- _Directions for this task_: Take the material and output all of it exactly.

^^^^

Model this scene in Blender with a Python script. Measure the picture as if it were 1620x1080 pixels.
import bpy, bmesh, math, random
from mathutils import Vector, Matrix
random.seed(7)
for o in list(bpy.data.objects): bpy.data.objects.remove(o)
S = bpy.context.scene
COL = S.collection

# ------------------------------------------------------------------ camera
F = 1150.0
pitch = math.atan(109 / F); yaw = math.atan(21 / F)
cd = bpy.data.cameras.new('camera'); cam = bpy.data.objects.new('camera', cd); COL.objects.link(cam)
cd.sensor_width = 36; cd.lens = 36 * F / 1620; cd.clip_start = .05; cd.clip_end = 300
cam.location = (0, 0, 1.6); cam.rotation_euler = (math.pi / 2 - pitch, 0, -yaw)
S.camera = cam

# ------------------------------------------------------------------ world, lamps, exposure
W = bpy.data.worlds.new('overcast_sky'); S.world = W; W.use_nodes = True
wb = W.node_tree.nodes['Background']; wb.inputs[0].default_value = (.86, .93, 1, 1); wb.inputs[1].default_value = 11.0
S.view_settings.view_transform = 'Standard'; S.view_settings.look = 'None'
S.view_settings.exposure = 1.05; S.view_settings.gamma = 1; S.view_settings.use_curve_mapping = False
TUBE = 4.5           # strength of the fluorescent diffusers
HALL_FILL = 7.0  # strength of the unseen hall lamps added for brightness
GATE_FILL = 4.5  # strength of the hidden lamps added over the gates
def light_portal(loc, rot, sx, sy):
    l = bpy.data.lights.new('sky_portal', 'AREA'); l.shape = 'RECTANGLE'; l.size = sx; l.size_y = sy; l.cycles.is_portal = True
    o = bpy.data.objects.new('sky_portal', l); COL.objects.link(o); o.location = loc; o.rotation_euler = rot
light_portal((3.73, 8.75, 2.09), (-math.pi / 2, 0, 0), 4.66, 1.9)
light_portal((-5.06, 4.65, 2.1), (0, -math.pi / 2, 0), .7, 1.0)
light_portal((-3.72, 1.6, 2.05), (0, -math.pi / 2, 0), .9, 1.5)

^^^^

- _Output of the exercise_:
Model this scene in Blender with a Python script. Measure the picture as if it were 1620x1080 pixels.
import bpy, bmesh, math, random
from mathutils import Vector, Matrix
random.seed(7)
for o in list(bpy.data.objects): bpy.data.objects.remove(o)
S = bpy.context.scene
COL = S.collection

# ------------------------------------------------------------------ camera
F = 1150.0
pitch = math.atan(109 / F); yaw = math.atan(21 / F)
cd = bpy.data.cameras.new('camera'); cam = bpy.data.objects.new('camera', cd); COL.objects.link(cam)
cd.sensor_width = 36; cd.lens = 36 * F / 1620; cd.clip_start = .05; cd.clip_end = 300
cam.location = (0, 0, 1.6); cam.rotation_euler = (math.pi / 2 - pitch, 0, -yaw)
S.camera = cam

# ------------------------------------------------------------------ world, lamps, exposure
W = bpy.data.worlds.new('overcast_sky'); S.world = W; W.use_nodes = True
wb = W.node_tree.nodes['Background']; wb.inputs[0].default_value = (.86, .93, 1, 1); wb.inputs[1].default_value = 11.0
S.view_settings.view_transform = 'Standard'; S.view_settings.look = 'None'
S.view_settings.exposure = 1.05; S.view_settings.gamma = 1; S.view_settings.use_curve_mapping = False
TUBE = 4.5           # strength of the fluorescent diffusers
HALL_FILL = 7.0  # strength of the unseen hall lamps added for brightness
GATE_FILL = 4.5  # strength of the hidden lamps added over the gates
def light_portal(loc, rot, sx, sy):
    l = bpy.data.lights.new('sky_portal', 'AREA'); l.shape = 'RECTANGLE'; l.size = sx; l.size_y = sy; l.cycles.is_portal = True
    o = bpy.data.objects.new('sky_portal', l); COL.objects.link(o); o.location = loc; o.rotation_euler = rot
light_portal((3.73, 8.75, 2.09), (-math.pi / 2, 0, 0), 4.66, 1.9)
light_portal((-5.06, 4.65, 2.1), (0, -math.pi / 2, 0), .7, 1.0)
light_portal((-3.72, 1.6, 2.05), (0, -math.pi / 2, 0), .9, 1.5)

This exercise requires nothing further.